Nicolle Wallace worries Trump’s ‘unavoidably obvious’ paranoia is like final days of Nixon
Donald Trump and Richard Nixon (Composition / RawStory)

President Donald Trump is gripped by paranoia as more details emerge in the whistleblower scandal over the president allegedly extorting a foreign government to interfere in the 2020 presidential election, according to an MSNBC anchor.

"A single individual has accomplished what the dozens of prosecutors and investigators who worked on Robert Mueller’s 23-month-long investigation never managed to do: focus the attention of Congress and the public on allegations of gross misconduct on the part of Donald Trump in carrying out the nation’s foreign policy, including an attempt by the president to get a foreign government to provide dirt on a political rival," MSNBC's Nicolle Wallace reported. "Today we saw for the very first time the whistle-blower’s complaint, stunning in detail and devastating in substance."
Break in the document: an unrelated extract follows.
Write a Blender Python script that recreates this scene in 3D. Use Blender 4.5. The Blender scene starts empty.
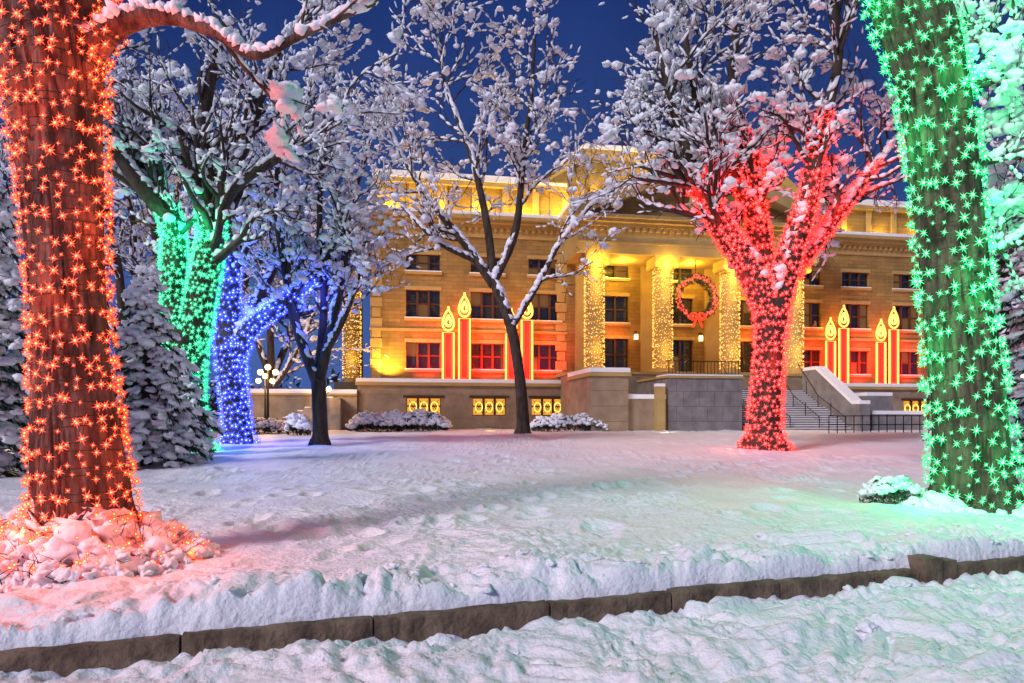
import bpy, bmesh, math, random
import numpy as np
from mathutils import Vector
R = random.Random(7)
rng = np.random.default_rng(7)
scene = bpy.context.scene
# ------------------------------------------------------------------ materials
def mat(name, col, rough=0.7, emis=None, es=0.0, bump=None, var=None, spec=0.3, metal=0.0, sample=True):
    m = bpy.data.materials.new(name); m.use_nodes = True
    nt = m.node_tree; b = nt.nodes['Principled BSDF']
    b.inputs['Base Color'].default_value = (*col, 1)
    b.inputs['Roughness'].default_value = rough
    b.inputs['Specular IOR Level'].default_value = spec
    b.inputs['Metallic'].default_value = metal
    if emis:
        b.inputs['Emission Color'].default_value = (*emis, 1)
        b.inputs['Emission Strength'].default_value = es
        if not sample: m.cycles.emission_sampling = 'NONE'
    tc = nt.nodes.new('ShaderNodeTexCoord')
    if var:
        sc, col2, stretch = var
        mp = nt.nodes.new('ShaderNodeMapping'); mp.inputs['Scale'].default_value = stretch
        n = nt.nodes.new('ShaderNodeTexNoise'); n.inputs['Scale'].default_value = sc; n.inputs['Detail'].default_value = 6
        r = nt.nodes.new('ShaderNodeValToRGB')
        r.color_ramp.elements[0].position = .35; r.color_ramp.elements[1].position = .65
        r.color_ramp.elements[0].color = (*col, 1); r.color_ramp.elements[1].color = (*col2, 1)
        nt.links.new(tc.outputs['Object'], mp.inputs[0]); nt.links.new(mp.outputs[0], n.inputs['Vector'])
        nt.links.new(n.outputs['Fac'], r.inputs[0]); nt.links.new(r.outputs[0], b.inputs['Base Color'])
    if bump:
        sc, st, dist, stretch = bump
        mp = nt.nodes.new('ShaderNodeMapping'); mp.inputs['Scale'].default_value = stretch
        n = nt.nodes.new('ShaderNodeTexNoise'); n.inputs['Scale'].default_value = sc; n.inputs['Detail'].default_value = 8
        bp = nt.nodes.new('ShaderNodeBump'); bp.inputs['Strength'].default_value = st; bp.inputs['Distance'].default_value = dist
        nt.links.new(tc.outputs['Object'], mp.inputs[0]); nt.links.new(mp.outputs[0], n.inputs['Vector'])
        nt.links.new(n.outputs['Fac'], bp.inputs['Height']); nt.links.new(bp.outputs[0], b.inputs['Normal'])
    return m
one = (1, 1, 1)
M = {}
M['snow'] = mat('snow', (.87, .89, .93), .5, bump=(22, .7, .03, one), var=(2.5, (.81, .84, .92), one))
M['snowfall'] = mat('branch_snow', (.86, .88, .93), .6, bump=(12, .7, .04, one))
M['bark'] = mat('bark', (.035, .024, .018), .9, var=(6, (.085, .06, .045), (1, 1, .25)), bump=(14, 1.0, .03, (1, 1, .22)))
M['barkN'] = mat('bark_near', (.045, .028, .022), .9, var=(9, (.18, .12, .095), (1, 1, .25)), bump=(22, 1.0, .06, (1, 1, .22)))
M['needle'] = mat('needles', (.03, .06, .035), .8)
M['cable'] = mat('cable', (.01, .03, .015), .5)
M['stone'] = mat('granite', (.24, .18, .12), .85, var=(1.2, (.33, .26, .18), one), bump=(8, .5, .03, one))
M['greystone'] = mat('grey_stone', (.16, .15, .155), .85, var=(1.5, (.24, .23, .23), one), bump=(8, .5, .03, one))
M['trim'] = mat('limestone_trim', (.38, .27, .10), .8, var=(1.0, (.44, .32, .13), one), bump=(6, .3, .02, one))
M['frame'] = mat('window_frame', (.07, .035, .02), .5)
M['glass'] = mat('window_glass', (.015, .02, .03), .06, spec=.8)
M['blind'] = mat('window_dim_room', (.05, .03, .02), .3, (1, .5, .15), .12)
M['warmwin'] = mat('window_lit_room', (.2, .1, .03), .4, (1, .42, .05), .9, var=(3, (.05, .03, .01), one))
M['iron'] = mat('iron', (.02, .02, .022), .5, metal=.5)
M['kerb'] = mat('kerb_stone', (.085, .058, .042), .8, var=(5, (.21, .15, .105), one), bump=(18, .9, .03, one))
M['globe'] = mat('lamp_globe', (.9, .7, .4), .4, (1, .62, .22), 5)
M['leaf'] = mat('hedge_leaf', (.035, .05, .03), .8)
M['far'] = mat('distant_foliage', (.03, .035, .035), .9)
def brick():
    m = bpy.data.materials.new('tan_brick'); m.use_nodes = True; nt = m.node_tree; b = nt.nodes['Principled BSDF']
    tc = nt.nodes.new('ShaderNodeTexCoord'); sp = nt.nodes.new('ShaderNodeSeparateXYZ'); cb = nt.nodes.new('ShaderNodeCombineXYZ')
    ad = nt.nodes.new('ShaderNodeMath'); ad.operation = 'ADD'
    nt.links.new(tc.outputs['Object'], sp.inputs[0])
    nt.links.new(sp.outputs[0], ad.inputs[0]); nt.links.new(sp.outputs[1], ad.inputs[1])
    nt.links.new(ad.outputs[0], cb.inputs[0]); nt.links.new(sp.outputs[2], cb.inputs[1])
    br = nt.nodes.new('ShaderNodeTexBrick'); br.inputs['Scale'].default_value = 1
    br.inputs['Brick Width'].default_value = .9; br.inputs['Row Height'].default_value = .3; br.inputs['Mortar Size'].default_value = .014
    br.inputs['Color1'].default_value = (.34, .22, .065, 1); br.inputs['Color2'].default_value = (.26, .165, .048, 1); br.inputs['Mortar'].default_value = (.17, .11, .04, 1)
    nt.links.new(cb.outputs[0], br.inputs['Vector'])
    n = nt.nodes.new('ShaderNodeTexNoise'); n.inputs['Scale'].default_value = .6; n.inputs['Detail'].default_value = 5
    rr = nt.nodes.new('ShaderNodeValToRGB'); rr.color_ramp.elements[0].color = (.6, .58, .55, 1); rr.color_ramp.elements[1].color = (1.1, 1.1, 1.1, 1)
    rr.color_ramp.elements[0].position = .3; rr.color_ramp.elements[1].position = .65
    mm = nt.nodes.new('ShaderNodeMixRGB'); mm.blend_type = 'MULTIPLY'; mm.inputs[0].default_value = .8
    nt.links.new(tc.outputs['Object'], n.inputs['Vector']); nt.links.new(n.outputs['Fac'], rr.inputs[0])
    nt.links.new(br.outputs['Color'], mm.inputs[1]); nt.links.new(rr.outputs[0], mm.inputs[2]); nt.links.new(mm.outputs[0], b.inputs['Base Color'])
    bp = nt.nodes.new('ShaderNodeBump'); bp.inputs['Strength'].default_value = .4; bp.inputs['Distance'].default_value = .02; bp.invert = True
    nt.links.new(br.outputs['Fac'], bp.inputs['Height']); nt.links.new(bp.outputs[0], b.inputs['Normal'])
    b.inputs['Roughness'].default_value = .85
    return m
M['brick'] = brick()
def bulbmats(nm, core, ray, cs, rs):
    return [mat(nm + '_bulb_core', (.5, .5, .5), .3, core, cs, sample=False), mat(nm + '_bulb_starburst', (.2, .2, .2), .3, ray, rs, sample=False)]  # second material: emissive colour imitating the lens starburst round each bulb
BM = {'orange': bulbmats('orange', (1, .30, .05), (1, .045, .006), 4.5, 2.4),
      'red': bulbmats('red', (1, .09, .04), (1, .008, .005), 4, 2.0),
      'green': bulbmats('green', (.45, 1, .62), (.0, .85, .20), 4.5, 1.5),
      'teal': bulbmats('teal', (.22, 1, .55), (.0, .80, .28), 3.5, 1.5),
      'blue': bulbmats('blue', (.28, .36, 1), (.02, .04, 1), 4.5, 2.8),
      'warm': bulbmats('warm', (1, .70, .18), (1, .45, .05), 5, 1.3)}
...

Wallace noted that at "the very moment that [Director of National Intelligence Joseph] Maguire was testifying to the good faith in which the whistleblower sounded the alarm, Donald Trump made an allegation of his own, attacking the whistleblower and his or her sources at a private event morning in New York using language that is hard to consider anything but threatening," Wallace noted.
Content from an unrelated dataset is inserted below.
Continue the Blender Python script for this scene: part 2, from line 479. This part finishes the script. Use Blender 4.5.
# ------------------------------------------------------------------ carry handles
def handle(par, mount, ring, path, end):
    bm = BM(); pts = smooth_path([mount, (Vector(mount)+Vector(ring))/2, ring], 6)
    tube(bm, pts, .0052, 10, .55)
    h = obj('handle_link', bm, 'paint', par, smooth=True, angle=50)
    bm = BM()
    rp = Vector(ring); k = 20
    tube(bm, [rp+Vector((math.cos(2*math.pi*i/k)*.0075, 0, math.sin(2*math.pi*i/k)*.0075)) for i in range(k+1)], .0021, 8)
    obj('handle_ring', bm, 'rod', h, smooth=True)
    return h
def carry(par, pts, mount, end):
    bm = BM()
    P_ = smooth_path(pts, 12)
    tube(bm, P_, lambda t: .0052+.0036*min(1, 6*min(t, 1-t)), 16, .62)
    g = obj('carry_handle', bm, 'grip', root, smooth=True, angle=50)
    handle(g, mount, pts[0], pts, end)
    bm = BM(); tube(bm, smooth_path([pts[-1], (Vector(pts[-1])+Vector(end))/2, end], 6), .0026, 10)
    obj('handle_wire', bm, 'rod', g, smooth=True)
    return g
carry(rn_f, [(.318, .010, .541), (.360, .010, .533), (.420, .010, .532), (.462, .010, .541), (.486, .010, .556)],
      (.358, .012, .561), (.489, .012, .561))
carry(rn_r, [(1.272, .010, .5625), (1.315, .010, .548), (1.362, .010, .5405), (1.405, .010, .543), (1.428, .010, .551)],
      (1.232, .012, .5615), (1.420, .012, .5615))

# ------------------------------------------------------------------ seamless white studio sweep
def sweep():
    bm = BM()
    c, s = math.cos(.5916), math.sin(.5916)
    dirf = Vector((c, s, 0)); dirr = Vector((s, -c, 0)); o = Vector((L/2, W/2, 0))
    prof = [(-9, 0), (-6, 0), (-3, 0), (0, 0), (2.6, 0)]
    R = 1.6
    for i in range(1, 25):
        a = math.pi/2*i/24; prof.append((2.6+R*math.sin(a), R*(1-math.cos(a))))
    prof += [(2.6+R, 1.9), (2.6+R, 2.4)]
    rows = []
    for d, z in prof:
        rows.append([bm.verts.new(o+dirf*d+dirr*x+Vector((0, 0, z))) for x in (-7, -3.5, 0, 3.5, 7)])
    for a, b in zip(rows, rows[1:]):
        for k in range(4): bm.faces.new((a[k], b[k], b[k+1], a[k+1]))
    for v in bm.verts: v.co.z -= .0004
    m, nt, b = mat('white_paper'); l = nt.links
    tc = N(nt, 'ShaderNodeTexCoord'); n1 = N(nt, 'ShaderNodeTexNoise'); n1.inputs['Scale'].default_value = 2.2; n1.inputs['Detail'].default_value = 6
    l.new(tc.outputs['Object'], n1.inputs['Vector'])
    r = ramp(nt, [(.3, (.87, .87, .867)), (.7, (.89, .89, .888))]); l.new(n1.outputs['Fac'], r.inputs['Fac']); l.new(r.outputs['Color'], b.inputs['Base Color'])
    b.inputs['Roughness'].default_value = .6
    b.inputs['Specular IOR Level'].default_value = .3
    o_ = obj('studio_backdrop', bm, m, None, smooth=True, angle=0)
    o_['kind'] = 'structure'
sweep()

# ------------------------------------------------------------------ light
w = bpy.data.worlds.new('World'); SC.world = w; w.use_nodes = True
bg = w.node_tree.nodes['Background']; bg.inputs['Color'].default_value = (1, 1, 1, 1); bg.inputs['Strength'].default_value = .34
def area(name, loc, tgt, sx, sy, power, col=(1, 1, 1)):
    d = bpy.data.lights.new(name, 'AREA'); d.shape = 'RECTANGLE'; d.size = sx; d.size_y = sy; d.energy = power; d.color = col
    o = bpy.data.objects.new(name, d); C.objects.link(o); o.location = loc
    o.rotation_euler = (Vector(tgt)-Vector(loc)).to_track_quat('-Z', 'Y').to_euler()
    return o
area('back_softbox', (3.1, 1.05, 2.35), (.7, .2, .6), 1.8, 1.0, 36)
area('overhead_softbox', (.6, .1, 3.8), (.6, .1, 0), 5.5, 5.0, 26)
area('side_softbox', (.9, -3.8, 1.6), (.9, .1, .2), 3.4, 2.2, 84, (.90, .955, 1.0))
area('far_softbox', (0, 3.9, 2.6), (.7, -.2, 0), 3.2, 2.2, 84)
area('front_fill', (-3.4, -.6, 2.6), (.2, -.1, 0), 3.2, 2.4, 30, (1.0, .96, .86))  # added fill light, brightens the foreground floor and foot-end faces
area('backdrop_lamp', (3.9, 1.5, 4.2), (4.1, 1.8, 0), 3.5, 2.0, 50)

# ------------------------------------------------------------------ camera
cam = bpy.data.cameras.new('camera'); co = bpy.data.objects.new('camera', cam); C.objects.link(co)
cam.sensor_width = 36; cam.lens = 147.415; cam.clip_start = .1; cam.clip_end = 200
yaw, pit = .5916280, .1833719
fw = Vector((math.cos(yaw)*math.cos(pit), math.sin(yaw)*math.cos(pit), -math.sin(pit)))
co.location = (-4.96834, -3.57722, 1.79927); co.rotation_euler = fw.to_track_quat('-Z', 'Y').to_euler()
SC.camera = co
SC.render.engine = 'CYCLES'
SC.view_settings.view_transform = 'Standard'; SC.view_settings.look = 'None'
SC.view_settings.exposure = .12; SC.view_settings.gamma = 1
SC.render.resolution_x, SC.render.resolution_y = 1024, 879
The host played the clip of Trump suggesting those who talked to the whistleblower should be executed.

Wallace interviewed Los Angeles Times reporter Eli Stokols, who obtained the audio of Trump's remarks.

"He’s basically saying that the whistle-blower is almost a spy and that the people in his own administration who spoke to this person, that they are basically almost spies themselves," Stokols explained. "Then he goes on to this riff casually talking about, you know, how in the old days spies and traitors were dealt with more harshly. And you can read into that what you will. The tone seemed casually menacing if you want to describe the way he was."
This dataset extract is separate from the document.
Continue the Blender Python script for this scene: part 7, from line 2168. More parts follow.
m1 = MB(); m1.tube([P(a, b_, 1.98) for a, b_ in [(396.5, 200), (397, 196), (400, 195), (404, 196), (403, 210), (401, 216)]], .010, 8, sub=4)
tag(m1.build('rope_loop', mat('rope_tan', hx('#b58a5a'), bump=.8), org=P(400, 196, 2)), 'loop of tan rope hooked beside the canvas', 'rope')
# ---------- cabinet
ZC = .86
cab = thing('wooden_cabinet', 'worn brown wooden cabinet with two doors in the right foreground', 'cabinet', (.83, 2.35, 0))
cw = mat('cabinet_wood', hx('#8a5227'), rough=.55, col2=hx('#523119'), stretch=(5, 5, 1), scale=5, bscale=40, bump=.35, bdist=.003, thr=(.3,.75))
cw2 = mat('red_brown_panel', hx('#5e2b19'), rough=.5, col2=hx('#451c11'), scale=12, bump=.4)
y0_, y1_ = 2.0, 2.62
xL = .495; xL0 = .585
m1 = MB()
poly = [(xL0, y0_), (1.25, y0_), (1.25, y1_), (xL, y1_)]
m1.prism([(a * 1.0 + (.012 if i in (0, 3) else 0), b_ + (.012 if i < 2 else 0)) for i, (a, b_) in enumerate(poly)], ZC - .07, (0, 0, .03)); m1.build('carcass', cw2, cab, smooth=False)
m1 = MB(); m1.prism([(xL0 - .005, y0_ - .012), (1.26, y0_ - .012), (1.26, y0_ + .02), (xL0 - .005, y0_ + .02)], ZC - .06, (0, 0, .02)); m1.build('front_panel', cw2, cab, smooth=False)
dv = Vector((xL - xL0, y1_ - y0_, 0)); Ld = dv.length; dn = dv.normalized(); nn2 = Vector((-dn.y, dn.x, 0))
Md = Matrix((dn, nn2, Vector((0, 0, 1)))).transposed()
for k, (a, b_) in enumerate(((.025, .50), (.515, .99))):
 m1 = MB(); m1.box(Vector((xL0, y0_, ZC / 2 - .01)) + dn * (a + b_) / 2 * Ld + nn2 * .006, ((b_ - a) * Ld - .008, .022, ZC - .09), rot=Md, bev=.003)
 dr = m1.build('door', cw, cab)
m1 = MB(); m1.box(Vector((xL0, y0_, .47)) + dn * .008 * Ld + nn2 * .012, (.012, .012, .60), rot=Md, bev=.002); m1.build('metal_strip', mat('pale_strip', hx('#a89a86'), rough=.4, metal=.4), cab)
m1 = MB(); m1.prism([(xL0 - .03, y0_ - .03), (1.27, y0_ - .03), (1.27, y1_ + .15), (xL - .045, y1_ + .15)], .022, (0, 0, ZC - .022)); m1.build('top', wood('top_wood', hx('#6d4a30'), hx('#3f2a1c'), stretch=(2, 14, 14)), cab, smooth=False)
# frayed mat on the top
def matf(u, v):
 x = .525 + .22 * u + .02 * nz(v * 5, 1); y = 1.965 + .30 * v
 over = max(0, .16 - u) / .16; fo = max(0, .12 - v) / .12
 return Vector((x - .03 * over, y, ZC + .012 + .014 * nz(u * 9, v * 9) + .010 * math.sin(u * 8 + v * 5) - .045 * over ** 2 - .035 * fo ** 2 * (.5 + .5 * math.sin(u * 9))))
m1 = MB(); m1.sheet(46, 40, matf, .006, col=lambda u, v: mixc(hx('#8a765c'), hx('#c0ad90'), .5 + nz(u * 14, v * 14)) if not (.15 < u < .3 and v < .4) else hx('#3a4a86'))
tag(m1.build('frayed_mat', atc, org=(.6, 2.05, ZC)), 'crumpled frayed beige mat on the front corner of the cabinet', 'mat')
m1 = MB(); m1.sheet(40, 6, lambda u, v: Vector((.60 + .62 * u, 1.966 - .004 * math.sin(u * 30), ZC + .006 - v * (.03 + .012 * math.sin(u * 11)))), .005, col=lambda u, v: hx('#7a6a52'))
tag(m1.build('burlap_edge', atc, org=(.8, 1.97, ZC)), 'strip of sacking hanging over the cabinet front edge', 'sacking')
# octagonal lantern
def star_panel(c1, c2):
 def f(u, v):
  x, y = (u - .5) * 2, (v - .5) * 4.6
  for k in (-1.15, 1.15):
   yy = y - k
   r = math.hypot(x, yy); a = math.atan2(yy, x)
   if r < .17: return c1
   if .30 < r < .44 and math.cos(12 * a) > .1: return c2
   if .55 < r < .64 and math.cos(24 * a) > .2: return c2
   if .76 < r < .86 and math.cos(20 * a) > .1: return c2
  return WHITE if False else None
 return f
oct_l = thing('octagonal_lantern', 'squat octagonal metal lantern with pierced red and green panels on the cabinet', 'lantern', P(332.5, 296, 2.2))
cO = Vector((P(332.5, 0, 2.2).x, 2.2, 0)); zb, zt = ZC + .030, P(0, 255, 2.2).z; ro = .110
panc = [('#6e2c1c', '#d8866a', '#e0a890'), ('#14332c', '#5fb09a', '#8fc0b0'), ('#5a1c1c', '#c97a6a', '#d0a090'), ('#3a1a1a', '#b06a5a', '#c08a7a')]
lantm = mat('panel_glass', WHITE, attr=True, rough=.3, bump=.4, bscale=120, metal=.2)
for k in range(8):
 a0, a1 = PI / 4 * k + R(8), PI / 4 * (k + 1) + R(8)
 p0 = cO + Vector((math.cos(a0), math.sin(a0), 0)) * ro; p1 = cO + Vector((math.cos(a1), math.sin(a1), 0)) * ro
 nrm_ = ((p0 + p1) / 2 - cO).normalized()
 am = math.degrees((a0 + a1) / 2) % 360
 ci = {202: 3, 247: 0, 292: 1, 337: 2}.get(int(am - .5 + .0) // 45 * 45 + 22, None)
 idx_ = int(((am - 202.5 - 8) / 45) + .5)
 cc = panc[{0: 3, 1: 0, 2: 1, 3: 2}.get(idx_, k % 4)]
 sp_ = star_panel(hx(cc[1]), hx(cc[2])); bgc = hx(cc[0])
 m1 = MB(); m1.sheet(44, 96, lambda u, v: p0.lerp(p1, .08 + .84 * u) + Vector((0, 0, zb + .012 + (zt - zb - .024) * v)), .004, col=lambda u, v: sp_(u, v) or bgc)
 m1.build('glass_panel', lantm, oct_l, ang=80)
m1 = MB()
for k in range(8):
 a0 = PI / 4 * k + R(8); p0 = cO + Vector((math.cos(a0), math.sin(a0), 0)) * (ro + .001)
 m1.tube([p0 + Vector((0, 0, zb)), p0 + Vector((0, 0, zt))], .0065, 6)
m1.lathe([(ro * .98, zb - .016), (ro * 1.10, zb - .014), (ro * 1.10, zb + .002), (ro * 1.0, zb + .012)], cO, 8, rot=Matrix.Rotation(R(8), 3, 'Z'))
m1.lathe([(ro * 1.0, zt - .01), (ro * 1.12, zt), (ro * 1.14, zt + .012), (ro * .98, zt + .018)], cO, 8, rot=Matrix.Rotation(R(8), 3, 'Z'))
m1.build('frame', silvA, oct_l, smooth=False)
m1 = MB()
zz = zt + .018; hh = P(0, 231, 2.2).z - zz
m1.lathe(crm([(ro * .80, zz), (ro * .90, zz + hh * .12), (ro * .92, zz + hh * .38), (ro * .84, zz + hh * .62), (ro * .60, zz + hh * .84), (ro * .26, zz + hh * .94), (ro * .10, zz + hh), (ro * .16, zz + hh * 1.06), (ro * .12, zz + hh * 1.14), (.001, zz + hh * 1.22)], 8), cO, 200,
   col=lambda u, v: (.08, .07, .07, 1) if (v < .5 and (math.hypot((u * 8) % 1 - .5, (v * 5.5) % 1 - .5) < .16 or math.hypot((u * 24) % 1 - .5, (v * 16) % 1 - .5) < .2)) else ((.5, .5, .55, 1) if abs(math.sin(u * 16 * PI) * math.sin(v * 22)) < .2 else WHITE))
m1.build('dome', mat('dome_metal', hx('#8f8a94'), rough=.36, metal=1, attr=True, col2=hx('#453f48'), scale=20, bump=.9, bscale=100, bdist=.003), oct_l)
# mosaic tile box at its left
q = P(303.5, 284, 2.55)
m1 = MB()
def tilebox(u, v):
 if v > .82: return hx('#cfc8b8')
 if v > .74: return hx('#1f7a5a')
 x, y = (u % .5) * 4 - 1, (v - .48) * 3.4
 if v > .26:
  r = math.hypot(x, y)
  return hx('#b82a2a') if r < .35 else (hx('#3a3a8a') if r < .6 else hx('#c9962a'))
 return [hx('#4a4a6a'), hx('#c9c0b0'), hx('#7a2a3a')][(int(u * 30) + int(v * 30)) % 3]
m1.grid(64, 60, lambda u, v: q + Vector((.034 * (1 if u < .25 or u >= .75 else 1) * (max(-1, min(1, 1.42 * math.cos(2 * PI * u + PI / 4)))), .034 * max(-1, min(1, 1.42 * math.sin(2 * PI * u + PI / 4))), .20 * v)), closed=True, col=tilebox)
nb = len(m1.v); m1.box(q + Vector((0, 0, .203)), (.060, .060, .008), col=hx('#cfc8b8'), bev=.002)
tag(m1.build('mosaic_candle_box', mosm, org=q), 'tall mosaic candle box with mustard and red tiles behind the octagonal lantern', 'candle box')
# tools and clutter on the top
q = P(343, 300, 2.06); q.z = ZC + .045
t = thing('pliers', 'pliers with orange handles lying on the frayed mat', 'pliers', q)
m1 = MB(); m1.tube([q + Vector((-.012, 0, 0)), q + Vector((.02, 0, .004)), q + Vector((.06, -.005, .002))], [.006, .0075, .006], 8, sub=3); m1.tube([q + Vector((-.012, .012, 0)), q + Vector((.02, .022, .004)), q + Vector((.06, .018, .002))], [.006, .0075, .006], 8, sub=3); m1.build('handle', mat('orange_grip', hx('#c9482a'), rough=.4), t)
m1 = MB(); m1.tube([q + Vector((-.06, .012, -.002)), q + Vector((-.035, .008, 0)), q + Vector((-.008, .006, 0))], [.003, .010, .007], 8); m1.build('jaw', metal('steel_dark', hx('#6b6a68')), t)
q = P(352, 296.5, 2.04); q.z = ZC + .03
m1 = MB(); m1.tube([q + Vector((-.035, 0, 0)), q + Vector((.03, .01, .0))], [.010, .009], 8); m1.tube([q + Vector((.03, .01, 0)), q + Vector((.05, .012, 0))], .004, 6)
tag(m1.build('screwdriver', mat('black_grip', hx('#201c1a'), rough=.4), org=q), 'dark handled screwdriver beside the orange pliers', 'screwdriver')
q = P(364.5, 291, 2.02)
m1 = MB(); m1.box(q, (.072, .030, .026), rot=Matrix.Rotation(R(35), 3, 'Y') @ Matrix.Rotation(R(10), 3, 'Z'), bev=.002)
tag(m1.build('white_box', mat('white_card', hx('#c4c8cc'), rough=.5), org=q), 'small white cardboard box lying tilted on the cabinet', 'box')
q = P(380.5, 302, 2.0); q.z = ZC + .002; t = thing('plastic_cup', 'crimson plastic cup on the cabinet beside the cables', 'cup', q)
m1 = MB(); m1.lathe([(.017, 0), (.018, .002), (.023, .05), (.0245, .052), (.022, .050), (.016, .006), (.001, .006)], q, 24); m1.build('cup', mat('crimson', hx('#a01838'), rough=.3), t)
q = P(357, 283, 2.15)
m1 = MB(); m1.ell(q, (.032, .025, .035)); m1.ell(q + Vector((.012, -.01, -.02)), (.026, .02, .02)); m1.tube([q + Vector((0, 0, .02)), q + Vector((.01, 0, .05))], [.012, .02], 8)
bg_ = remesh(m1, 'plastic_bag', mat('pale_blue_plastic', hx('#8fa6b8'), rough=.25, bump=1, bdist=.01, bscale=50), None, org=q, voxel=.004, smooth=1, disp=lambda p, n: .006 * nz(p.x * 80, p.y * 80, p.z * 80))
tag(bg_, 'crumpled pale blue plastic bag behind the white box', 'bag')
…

"We know that Attorney General William Barr really broke with his predecessor Jeff Sessions and even Matt Whitaker when he testified before Congress that he believed Donald Trump had been spied upon. Donald Trump sitting next to Ukrainian president Zelinsky yesterday got right back to the origins of the Russia investigation. We know that’s on his mind. This paranoia which was really a hallmark of Richard Nixon’s final days and months in office seems to be unavoidably obvious in Donald Trump," Wallace noted.

"It is," Stokols replied. "It's always in plain sight with this president."